Required work: Find and copy every line in the records that includes the string "script".

Begin Material supplied

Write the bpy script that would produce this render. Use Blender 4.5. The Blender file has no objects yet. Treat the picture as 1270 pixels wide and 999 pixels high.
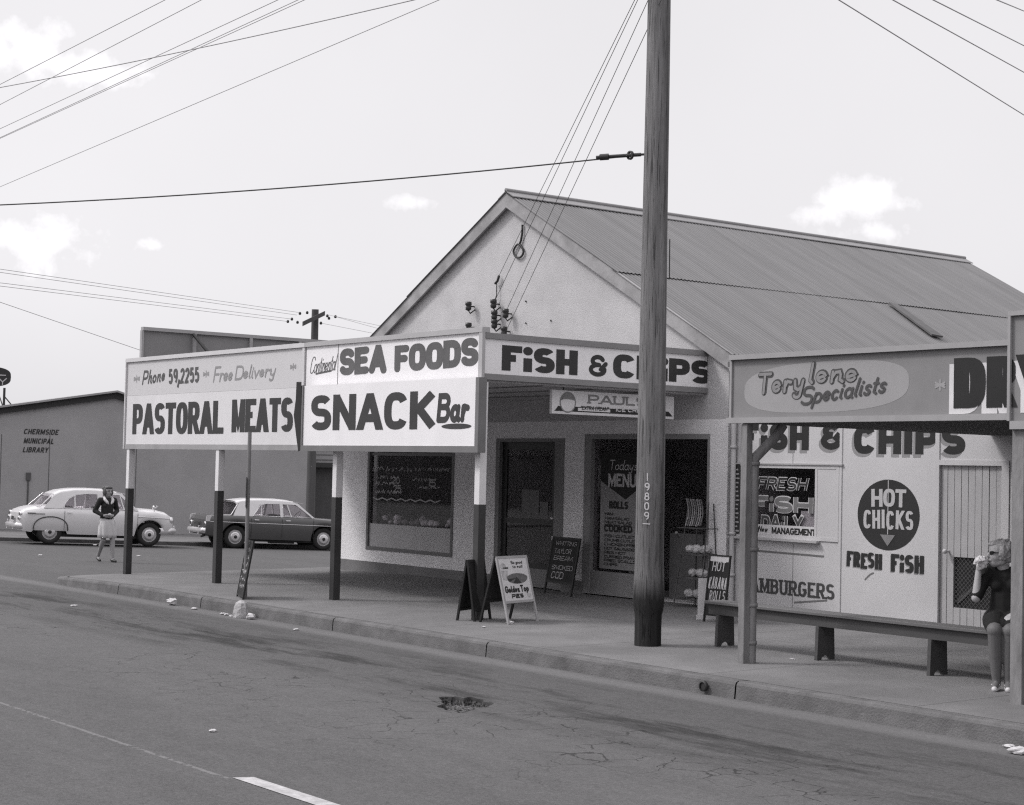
import bpy, bmesh, math, random
from mathutils import Vector, Matrix
random.seed(7)
R = math.radians
SC = bpy.context.scene
COL = SC.collection

# ------------------------------------------------------------------ camera
F = 2106.7
S = 1.057
CAM = Vector((15.899 * S, -11.686 * S, 1.75 * S))
yaw, pitch, roll = R(142.652), R(2.272), R(1.285)
FW = Vector((math.cos(yaw) * math.cos(pitch), math.sin(yaw) * math.cos(pitch), math.sin(pitch)))
_r = Vector((math.sin(yaw), -math.cos(yaw), 0)); _u = _r.cross(FW)
RT = _r * math.cos(roll) + _u * math.sin(roll)
UP = -_r * math.sin(roll) + _u * math.cos(roll)
cd = bpy.data.cameras.new('camera'); cam = bpy.data.objects.new('camera', cd); COL.objects.link(cam)
cd.sensor_width = 36; cd.lens = F / 1270 * 36; cd.clip_start = .1; cd.clip_end = 3000
cam.matrix_world = Matrix(((RT.x, UP.x, -FW.x, CAM.x), (RT.y, UP.y, -FW.y, CAM.y), (RT.z, UP.z, -FW.z, CAM.z), (0, 0, 0, 1)))
SC.camera = cam

# ------------------------------------------------------------------ light
SUN_EL, SUN_AZ = 47, (-.66, -.75)
SUN_STRENGTH, SUN_ANGLE, SKY_STRENGTH, EXPOSURE = 1.25, 11.0, .12, 0.56
w = bpy.data.worlds.new('World'); SC.world = w; w.use_nodes = True
nt = w.node_tree; nt.nodes.clear()
def N(t, **k):
    n = nt.nodes.new(t)
    for a, b in k.items(): setattr(n, a, b)
    return n
def mathn(op, a, b=None, clamp=False):
    n = N('ShaderNodeMath', operation=op, use_clamp=clamp)
    for i, v in enumerate((a, b)):
        if v is None: continue
        if isinstance(v, (int, float)): n.inputs[i].default_value = v
        else: nt.links.new(v, n.inputs[i])
    return n.outputs[0]
sky = N('ShaderNodeTexSky', sky_type='NISHITA', sun_disc=False)
sky.sun_elevation = R(SUN_EL); sky.sun_rotation = math.atan2(SUN_AZ[0], SUN_AZ[1])
sky.air_density = 1.2; sky.dust_density = 4.0
bw = N('ShaderNodeRGBToBW'); nt.links.new(sky.outputs[0], bw.inputs[0])
tc = N('ShaderNodeTexCoord')
sep = N('ShaderNodeSeparateXYZ'); nt.links.new(tc.outputs['Generated'], sep.inputs[0])
az = mathn('ARCTAN2', sep.outputs[1], sep.outputs[0])
el = mathn('ARCSINE', sep.outputs[2])
noi = N('ShaderNodeTexNoise'); nt.links.new(tc.outputs['Generated'], noi.inputs['Vector'])
noi.inputs['Scale'].default_value = 62; noi.inputs['Detail'].default_value = 8; noi.inputs['Roughness'].default_value = .58
# cumulus puffs: azimuth, elevation, half sizes in degrees
PUFFS = []
def puff(px, py, wx, wy, k=1.0):
    d = (FW + RT * ((px - 635) / F) + UP * ((499.5 - py) / F)).normalized()
    PUFFS.append((math.atan2(d.y, d.x), math.asin(d.z), wx / F, wy / F, k))
puff(20, 60, 88, 42, 1.05); puff(100, 84, 85, 32, .9); puff(40, 300, 92, 42, 1.05); puff(108, 302, 40, 14, .6); puff(182, 303, 30, 11, .75)
puff(508, 252, 34, 12, 1); puff(1066, 246, 66, 32, 1.15); puff(1026, 266, 48, 20, .9); puff(1128, 252, 26, 16, .5); puff(1085, 288, 46, 18, .8); puff(1020, 285, 40, 10, .4)
acc = None
for (a0, e0, wx, wy, k) in PUFFS:
    dx = mathn('DIVIDE', mathn('SUBTRACT', az, a0), wx); dy = mathn('DIVIDE', mathn('SUBTRACT', el, e0), wy)
    rr = mathn('SQRT', mathn('ADD', mathn('MULTIPLY', dx, dx), mathn('MULTIPLY', dy, dy)))
    m = mathn('MULTIPLY', mathn('SUBTRACT', 1.25, rr, True), k)
    acc = m if acc is None else mathn('MAXIMUM', acc, m)
nz = mathn('MULTIPLY', mathn('SUBTRACT', noi.outputs[0], .5), 2.4)
cl = mathn('MULTIPLY', mathn('SUBTRACT', mathn('ADD', acc, nz), .40, True), 1.5, True)
cl = mathn('MULTIPLY', cl, mathn('MULTIPLY', acc, 4.0, True))
big = N('ShaderNodeTexNoise'); nt.links.new(tc.outputs['Generated'], big.inputs['Vector'])
big.inputs['Scale'].default_value = 3.5; big.inputs['Detail'].default_value = 4
hz = mathn('ADD', .93, mathn('MULTIPLY', big.outputs[0], .14))
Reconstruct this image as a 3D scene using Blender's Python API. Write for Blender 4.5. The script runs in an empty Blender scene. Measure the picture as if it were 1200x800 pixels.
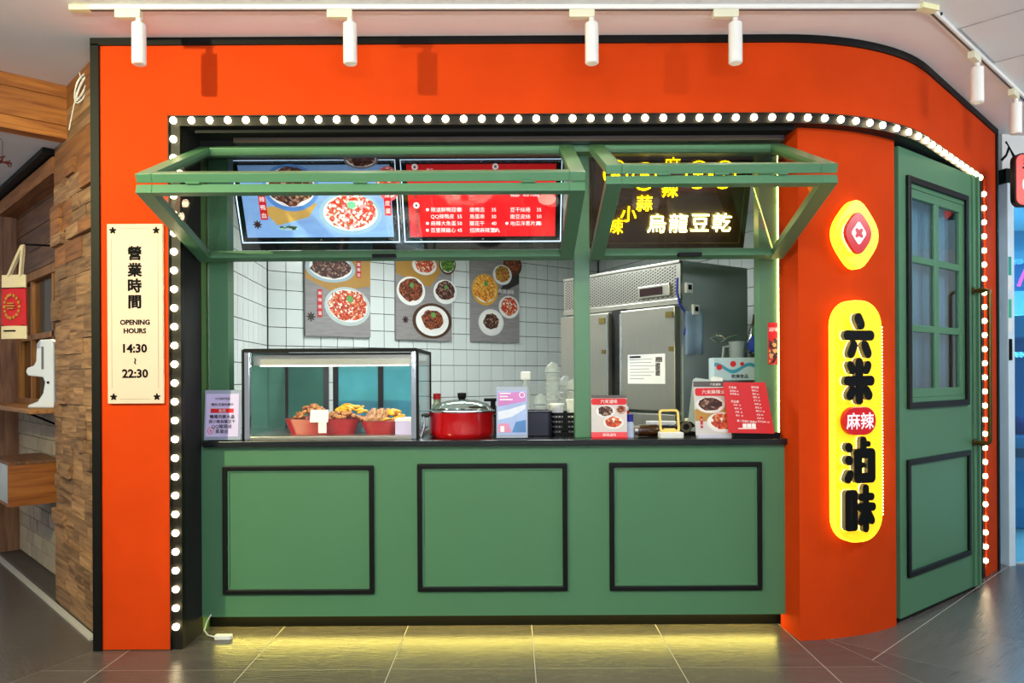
import bpy, bmesh, math, random
from mathutils import Vector, Matrix
random.seed(7)
R = math.radians
sc = bpy.context.scene
COL = sc.collection

# ------------------------------------------------------------------ camera
F, D, H, ROLL = 880.0, 3.745, 1.36, R(0.3)
cam_d = bpy.data.cameras.new('camera')
cam_d.sensor_width = 36.0
cam_d.lens = 36.0 * F / 1200.0
cam_d.shift_y = 40.0 / 1200.0
cam_d.clip_start = 0.05
cam = bpy.data.objects.new('camera', cam_d)
COL.objects.link(cam)
cam.matrix_world = (Matrix.Translation((0, -D, H)) @ Matrix.Rotation(R(90), 4, 'X') @ Matrix.Rotation(-ROLL, 4, 'Z'))
sc.camera = cam

def P(x, y, Z):
    """place of photo pixel (x, y) at distance Z in front of the camera"""
    a, b = x - 600.0, 440.0 - y
    a, b = a * math.cos(ROLL) + b * math.sin(ROLL), -a * math.sin(ROLL) + b * math.cos(ROLL)
    return Vector((a / F * Z, Z - D, H + b / F * Z))

# ------------------------------------------------------------------ world, lights, exposure
w = bpy.data.worlds.new('world'); sc.world = w
w.use_nodes = True
bg = w.node_tree.nodes['Background']
bg.inputs[0].default_value = (0.86, 0.93, 1.0, 1)
bg.inputs[1].default_value = 0.47
sc.view_settings.view_transform = 'Standard'
sc.view_settings.look = 'None'
sc.view_settings.gamma = 1.0
sc.view_settings.use_curve_mapping = False
sc.view_settings.exposure = 0.0

def lamp(name, kind, loc, target, energy, color, size=0.1, size_y=None, angle=60, blend=0.6):
    d = bpy.data.lights.new(name, kind)
    d.energy = energy; d.color = color
    if kind == 'AREA':
        d.size = size
        if size_y:
            d.shape = 'RECTANGLE'; d.size_y = size_y
    elif kind == 'SPOT':
        d.spot_size = R(angle); d.spot_blend = blend; d.shadow_soft_size = size
    else:
        d.shadow_soft_size = size
    o = bpy.data.objects.new(name, d); COL.objects.link(o)
    o.location = loc
    v = Vector(target) - Vector(loc)
    o.rotation_euler = v.to_track_quat('-Z', 'Y').to_euler()
    return o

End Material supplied

Result of this exercise:
Write the bpy script that would produce this render. Use Blender 4.5. The Blender file has no objects yet. Treat the picture as 1270 pixels wide and 999 pixels high.
Reconstruct this image as a 3D scene using Blender's Python API. Write for Blender 4.5. The script runs in an empty Blender scene. Measure the picture as if it were 1200x800 pixels.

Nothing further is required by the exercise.